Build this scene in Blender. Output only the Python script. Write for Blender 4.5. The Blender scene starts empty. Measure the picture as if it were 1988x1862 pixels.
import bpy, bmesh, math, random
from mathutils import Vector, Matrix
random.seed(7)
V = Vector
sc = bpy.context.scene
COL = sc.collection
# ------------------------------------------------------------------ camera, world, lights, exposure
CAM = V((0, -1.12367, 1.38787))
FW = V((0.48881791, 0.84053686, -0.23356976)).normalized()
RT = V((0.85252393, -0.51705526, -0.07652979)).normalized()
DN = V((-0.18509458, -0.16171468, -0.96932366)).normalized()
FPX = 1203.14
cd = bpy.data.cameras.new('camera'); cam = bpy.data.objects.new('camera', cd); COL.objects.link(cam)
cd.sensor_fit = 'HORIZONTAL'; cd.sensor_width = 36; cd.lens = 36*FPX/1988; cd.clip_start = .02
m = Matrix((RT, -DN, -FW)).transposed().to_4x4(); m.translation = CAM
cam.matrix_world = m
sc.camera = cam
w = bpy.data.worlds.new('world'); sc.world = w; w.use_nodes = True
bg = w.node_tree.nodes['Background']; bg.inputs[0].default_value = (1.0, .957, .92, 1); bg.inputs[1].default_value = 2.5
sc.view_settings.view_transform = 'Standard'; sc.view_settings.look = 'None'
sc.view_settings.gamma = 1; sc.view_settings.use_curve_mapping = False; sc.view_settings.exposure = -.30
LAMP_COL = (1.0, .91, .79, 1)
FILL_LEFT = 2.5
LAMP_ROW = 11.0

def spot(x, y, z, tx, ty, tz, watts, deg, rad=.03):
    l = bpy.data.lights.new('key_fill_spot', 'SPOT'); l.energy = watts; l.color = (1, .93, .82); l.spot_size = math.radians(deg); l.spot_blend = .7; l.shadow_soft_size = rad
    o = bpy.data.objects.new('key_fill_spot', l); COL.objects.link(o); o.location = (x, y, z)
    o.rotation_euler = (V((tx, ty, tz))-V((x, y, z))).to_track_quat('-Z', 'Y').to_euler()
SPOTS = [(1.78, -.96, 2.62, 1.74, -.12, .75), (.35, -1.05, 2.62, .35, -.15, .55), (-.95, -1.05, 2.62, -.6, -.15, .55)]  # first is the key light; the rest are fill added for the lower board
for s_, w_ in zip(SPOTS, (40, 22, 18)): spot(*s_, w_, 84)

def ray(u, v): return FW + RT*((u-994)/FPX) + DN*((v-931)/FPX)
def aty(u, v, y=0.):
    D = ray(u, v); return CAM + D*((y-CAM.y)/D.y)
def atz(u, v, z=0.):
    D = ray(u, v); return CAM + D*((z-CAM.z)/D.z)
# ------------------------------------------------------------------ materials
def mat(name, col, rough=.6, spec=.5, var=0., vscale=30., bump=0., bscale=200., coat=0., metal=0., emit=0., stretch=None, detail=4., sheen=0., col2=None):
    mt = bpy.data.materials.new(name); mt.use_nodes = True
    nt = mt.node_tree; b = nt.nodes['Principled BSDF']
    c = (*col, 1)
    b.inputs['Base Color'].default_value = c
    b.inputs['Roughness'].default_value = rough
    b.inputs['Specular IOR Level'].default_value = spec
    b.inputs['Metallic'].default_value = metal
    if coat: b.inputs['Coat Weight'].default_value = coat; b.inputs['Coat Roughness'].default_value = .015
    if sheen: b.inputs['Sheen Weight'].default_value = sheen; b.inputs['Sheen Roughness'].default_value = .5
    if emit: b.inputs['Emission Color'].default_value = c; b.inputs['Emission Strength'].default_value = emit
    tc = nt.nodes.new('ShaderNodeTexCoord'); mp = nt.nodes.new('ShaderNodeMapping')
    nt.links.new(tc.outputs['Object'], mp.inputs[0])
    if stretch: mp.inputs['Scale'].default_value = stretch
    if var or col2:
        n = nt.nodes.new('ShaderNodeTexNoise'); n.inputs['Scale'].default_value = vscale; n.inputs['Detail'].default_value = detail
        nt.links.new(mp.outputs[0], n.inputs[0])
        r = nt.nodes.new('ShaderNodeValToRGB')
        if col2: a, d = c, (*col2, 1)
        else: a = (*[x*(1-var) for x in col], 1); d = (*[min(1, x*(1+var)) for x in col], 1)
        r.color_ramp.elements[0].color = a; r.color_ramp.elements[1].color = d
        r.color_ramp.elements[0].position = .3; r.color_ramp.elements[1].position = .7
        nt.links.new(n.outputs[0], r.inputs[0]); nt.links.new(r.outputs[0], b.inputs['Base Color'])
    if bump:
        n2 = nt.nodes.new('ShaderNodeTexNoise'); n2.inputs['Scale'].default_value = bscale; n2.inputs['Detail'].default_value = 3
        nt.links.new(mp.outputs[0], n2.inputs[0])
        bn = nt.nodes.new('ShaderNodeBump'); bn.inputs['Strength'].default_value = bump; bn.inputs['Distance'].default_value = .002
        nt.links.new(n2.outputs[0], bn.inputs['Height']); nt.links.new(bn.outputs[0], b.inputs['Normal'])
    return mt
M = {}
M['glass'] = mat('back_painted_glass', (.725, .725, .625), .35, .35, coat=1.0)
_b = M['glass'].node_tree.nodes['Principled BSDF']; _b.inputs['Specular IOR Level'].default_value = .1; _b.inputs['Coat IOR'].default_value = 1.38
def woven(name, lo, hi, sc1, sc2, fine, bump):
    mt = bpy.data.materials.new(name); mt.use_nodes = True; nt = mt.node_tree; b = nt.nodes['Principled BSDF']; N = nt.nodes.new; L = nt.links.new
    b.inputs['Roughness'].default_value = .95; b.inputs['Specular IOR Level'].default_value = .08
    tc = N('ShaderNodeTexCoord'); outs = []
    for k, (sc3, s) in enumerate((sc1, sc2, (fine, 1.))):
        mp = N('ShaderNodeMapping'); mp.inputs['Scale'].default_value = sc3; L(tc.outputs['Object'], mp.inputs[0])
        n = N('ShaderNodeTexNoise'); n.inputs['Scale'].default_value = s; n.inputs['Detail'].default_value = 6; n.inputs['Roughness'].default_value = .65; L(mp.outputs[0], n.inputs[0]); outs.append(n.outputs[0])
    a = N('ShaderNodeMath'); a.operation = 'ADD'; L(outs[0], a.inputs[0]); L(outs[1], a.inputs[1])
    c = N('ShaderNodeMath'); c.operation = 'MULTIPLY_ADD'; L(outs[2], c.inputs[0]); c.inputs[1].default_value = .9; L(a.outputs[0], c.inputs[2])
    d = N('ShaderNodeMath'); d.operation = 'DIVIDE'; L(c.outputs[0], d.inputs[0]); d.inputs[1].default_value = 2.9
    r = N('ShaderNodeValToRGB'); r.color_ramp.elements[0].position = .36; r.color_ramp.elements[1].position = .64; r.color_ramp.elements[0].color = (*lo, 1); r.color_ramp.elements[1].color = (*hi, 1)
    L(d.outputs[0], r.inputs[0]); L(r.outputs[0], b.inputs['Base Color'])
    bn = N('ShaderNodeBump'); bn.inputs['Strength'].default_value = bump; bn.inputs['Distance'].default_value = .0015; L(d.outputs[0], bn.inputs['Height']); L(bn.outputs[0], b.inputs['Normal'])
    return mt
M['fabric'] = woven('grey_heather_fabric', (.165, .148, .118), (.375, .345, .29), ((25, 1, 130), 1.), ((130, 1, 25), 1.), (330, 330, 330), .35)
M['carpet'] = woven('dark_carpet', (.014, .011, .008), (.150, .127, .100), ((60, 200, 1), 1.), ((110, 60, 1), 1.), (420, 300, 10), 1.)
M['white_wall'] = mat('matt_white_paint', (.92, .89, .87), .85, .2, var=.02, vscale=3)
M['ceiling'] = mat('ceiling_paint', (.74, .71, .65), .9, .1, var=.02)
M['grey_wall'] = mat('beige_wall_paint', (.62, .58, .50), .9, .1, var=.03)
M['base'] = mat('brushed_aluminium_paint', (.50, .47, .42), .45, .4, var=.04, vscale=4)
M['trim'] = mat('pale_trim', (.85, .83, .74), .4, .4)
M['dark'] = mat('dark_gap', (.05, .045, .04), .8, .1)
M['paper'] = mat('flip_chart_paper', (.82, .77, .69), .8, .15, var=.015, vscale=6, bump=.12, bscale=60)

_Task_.
Copy each line in the data that holds the word "scene".

_Problem solution_.
Build this scene in Blender. Output only the Python script. Write for Blender 4.5. The Blender scene starts empty. Measure the picture as if it were 1988x1862 pixels.
sc = bpy.context.scene